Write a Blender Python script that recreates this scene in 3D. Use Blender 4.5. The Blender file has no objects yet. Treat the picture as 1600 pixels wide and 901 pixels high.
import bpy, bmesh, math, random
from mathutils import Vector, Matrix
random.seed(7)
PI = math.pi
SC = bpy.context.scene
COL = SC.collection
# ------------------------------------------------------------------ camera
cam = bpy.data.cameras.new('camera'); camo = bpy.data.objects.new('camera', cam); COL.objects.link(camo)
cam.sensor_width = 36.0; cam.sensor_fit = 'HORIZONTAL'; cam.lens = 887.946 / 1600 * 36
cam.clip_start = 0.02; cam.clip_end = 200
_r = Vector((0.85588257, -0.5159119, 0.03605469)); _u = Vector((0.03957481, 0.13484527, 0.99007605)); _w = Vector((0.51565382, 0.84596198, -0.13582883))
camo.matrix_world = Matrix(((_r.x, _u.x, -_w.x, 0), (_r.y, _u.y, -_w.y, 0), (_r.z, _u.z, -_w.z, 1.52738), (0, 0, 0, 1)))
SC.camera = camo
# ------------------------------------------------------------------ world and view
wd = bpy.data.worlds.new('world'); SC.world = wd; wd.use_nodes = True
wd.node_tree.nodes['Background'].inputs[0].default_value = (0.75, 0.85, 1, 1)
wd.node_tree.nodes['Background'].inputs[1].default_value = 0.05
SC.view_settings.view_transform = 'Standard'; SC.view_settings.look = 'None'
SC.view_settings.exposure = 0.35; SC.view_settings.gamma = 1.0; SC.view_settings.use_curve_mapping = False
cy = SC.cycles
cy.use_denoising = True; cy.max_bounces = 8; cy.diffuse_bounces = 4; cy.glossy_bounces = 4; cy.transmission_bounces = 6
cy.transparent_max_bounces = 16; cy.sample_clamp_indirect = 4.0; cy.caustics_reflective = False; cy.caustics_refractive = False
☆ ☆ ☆
▸ Exercise instructions:
Set down the listing in full, keeping every word exactly as it is.

▸ Full solution:
Write a Blender Python script that recreates this scene in 3D. Use Blender 4.5. The Blender file has no objects yet. Treat the picture as 1600 pixels wide and 901 pixels high.
import bpy, bmesh, math, random
from mathutils import Vector, Matrix
random.seed(7)
PI = math.pi
SC = bpy.context.scene
COL = SC.collection
# ------------------------------------------------------------------ camera
cam = bpy.data.cameras.new('camera'); camo = bpy.data.objects.new('camera', cam); COL.objects.link(camo)
cam.sensor_width = 36.0; cam.sensor_fit = 'HORIZONTAL'; cam.lens = 887.946 / 1600 * 36
cam.clip_start = 0.02; cam.clip_end = 200
_r = Vector((0.85588257, -0.5159119, 0.03605469)); _u = Vector((0.03957481, 0.13484527, 0.99007605)); _w = Vector((0.51565382, 0.84596198, -0.13582883))
camo.matrix_world = Matrix(((_r.x, _u.x, -_w.x, 0), (_r.y, _u.y, -_w.y, 0), (_r.z, _u.z, -_w.z, 1.52738), (0, 0, 0, 1)))
SC.camera = camo
# ------------------------------------------------------------------ world and view
wd = bpy.data.worlds.new('world'); SC.world = wd; wd.use_nodes = True
wd.node_tree.nodes['Background'].inputs[0].default_value = (0.75, 0.85, 1, 1)
wd.node_tree.nodes['Background'].inputs[1].default_value = 0.05
SC.view_settings.view_transform = 'Standard'; SC.view_settings.look = 'None'
SC.view_settings.exposure = 0.35; SC.view_settings.gamma = 1.0; SC.view_settings.use_curve_mapping = False
cy = SC.cycles
cy.use_denoising = True; cy.max_bounces = 8; cy.diffuse_bounces = 4; cy.glossy_bounces = 4; cy.transmission_bounces = 6
cy.transparent_max_bounces = 16; cy.sample_clamp_indirect = 4.0; cy.caustics_reflective = False; cy.caustics_refractive = False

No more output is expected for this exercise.